San Carlo does lots of them and this week it landed a bumper catch.
TV chef Aldo Zilli is back in the restaurant business and he turned up in San Carlo’s Castle Street kitchen with a shoal full of ideas.
Zilli has been engaged to add bit of vavoom into San Carlo’s menus, so he’s been doing the rounds of its restaurants in the north - Liverpool , Manchester and Leeds - to showcase a range of dishes he's created for the group’s restaurants, including its swishy new Knightsbridge Ciccetti.
So what to expect? Well as a chef who got famous with Soho restaurants called Signor Zilli and Zilli Fish, the clue is perhaps in the name (well the fish bit, anyway).
And on Wednesday, here was Signor Zilli himself, in his whites, cracking jokes and sending out platter after platter of the jewels of la mer under the eye of San Carlo’s founder, Carlo Distefano.
What can you expect?
Starving Liverpool Confidential operatives were about to find out what Abruzzo's finest export can do with a fish or ten in the city's number one paparazzi hang-out.
To get us all in the mood, winter was banished with a sweet and sour caponata that brought the colours of the Med to the crowded table - in this case a joyous tumble of roasted and caramalised peppers, courgettes, aubergines and the sweetest onions.
Then came a spectacular gunard casserole which swam with clams, langoustines, lobster and crab.
Its attitude was quickly calmed by a beautifully firm and sweet Dover sole cloaked in brown shrimps. A standout, sophicsticated menu choice, people.
Yes please: Dover sole and brown shrimps
An out-of-the-ordinary sardine dip entertained the subjects while we waited for royalty to arrive. Then a fanfare: queen scallops, with fennel and sage, resting on a camp, shocking pink throne of beetroot risotto. But there was much more to this than met the (slightly dazzled) eye: the fish stock in which was cooked gave the arborio a resonance as deep as the ocean floor.
He likes his fennel, does our Aldo, and it turned up again, in a rustic and earthy pork meatball and spaghetti dish, which brought us briefly back onto dry land.
Then another spectacle as seabass with porcini carpaccio thumped onto the groaning table.
Top tip: Go hungry. Go very hungry, and don't make the mistake of going on a day when you have to be in a school yard somewhere by 3.15pm. It is thirsty work, this lot, and demands steely pinot grigio.

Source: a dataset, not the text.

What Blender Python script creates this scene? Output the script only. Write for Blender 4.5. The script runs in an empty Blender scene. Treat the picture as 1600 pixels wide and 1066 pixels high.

The master chef came over to chat now and again. “I plan to introduce tastes and flavours from all over Italy," he says. "Carlo Distefano is a man that I respect greatly in business and likewise, he respects me for my cooking, so a great combination."
For his own part, Signor Carlo said: "Aldo is one of the most flamboyant figures on the restaurant scene. He’ll be bringing his great love of Italian food to our restaurants and a lot of fun too.”
Fun, fish and flamboyance. Bring on the F-words then.
San Carlo, 41 Castle Street, Liverpool 0151 236 0073.